Do You Need to Actually Drive a Car to Be Guilty of Theft?

By Christopher Coble, Esq. on September 12, 2017 | Last updated on March 21, 2019

It's a question that only raises more questions: Can a person who locks himself in another person's car without permission be convicted of vehicle theft? Who is this person? How'd they get into the car? Isn't the whole point of stealing a car, you know, to drive it away?

But the Minnesota Supreme Court has an answer: Yes.

To Drive or to Take?

According to prosecutors, the owner of the vehicle left it idling in his driveway one winter morning to warm up, when Somsalao Thonesavanh knocked on his front door. The owner called 911, but by the time an officer arrived, Thonesavanh had locked himself in the car, still in the driveway. Police eventually persuaded him to leave the car, placed him under arrest, and charged him with motor vehicle theft.
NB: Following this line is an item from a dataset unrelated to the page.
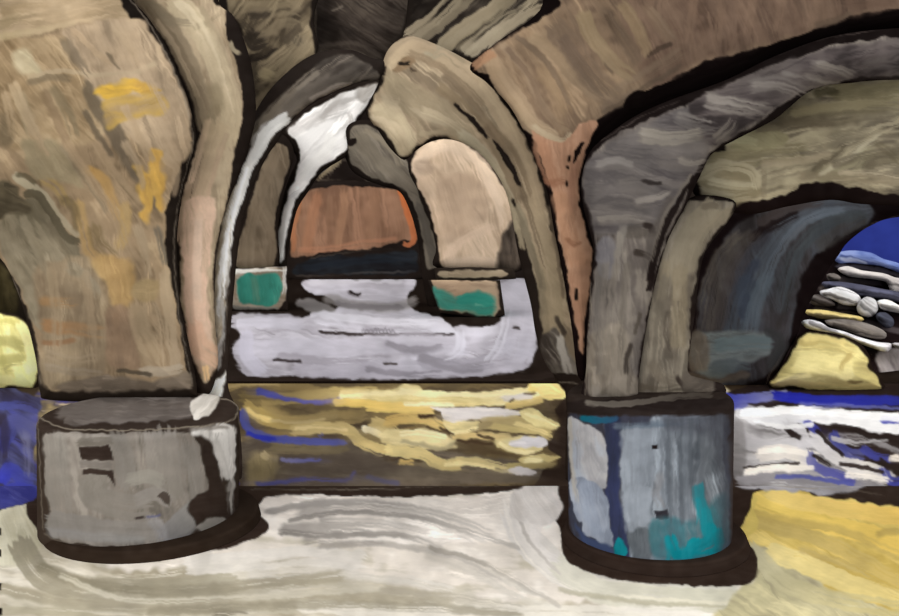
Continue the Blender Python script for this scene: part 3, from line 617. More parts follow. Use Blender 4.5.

Under Minnesota's vehicle theft statute, someone is guilty of theft if he or she "takes or drives a motor vehicle without the consent of the owner or an authorized agent of the owner, knowing or having reason to know that the owner or an authorized agent of the owner did not give consent." Clearly Thonesavanh didn't "drive" the car; but did he "take" it?

One Too Many Words

The Minnesota Supreme Court admitted that the word "takes" in the statute is ambiguous, but decided it could clear up that ambiguity, agreeing with prosecutors that "all that is required to 'take' a motor vehicle is to adversely possess it." How does one adversely possess a car? The court cited the state's simple robbery statute, which requires only temporary control over property to count as theft.

The court also pointed to a perhaps esoteric aspect of judicial decision-making: canons of interpretation. One such canon -- the one against "surplusage" -- "favors giving each word or phrase in a statute a distinct, not an identical, meaning." If the justices held that "takes" has the same meaning as "drives," one of those words would be extraneous, so lawmakers must have intended one of those words to have a different meaning.

So yeah, lock yourself in someone else's car in Minnesota? You can be guilty of vehicle theft.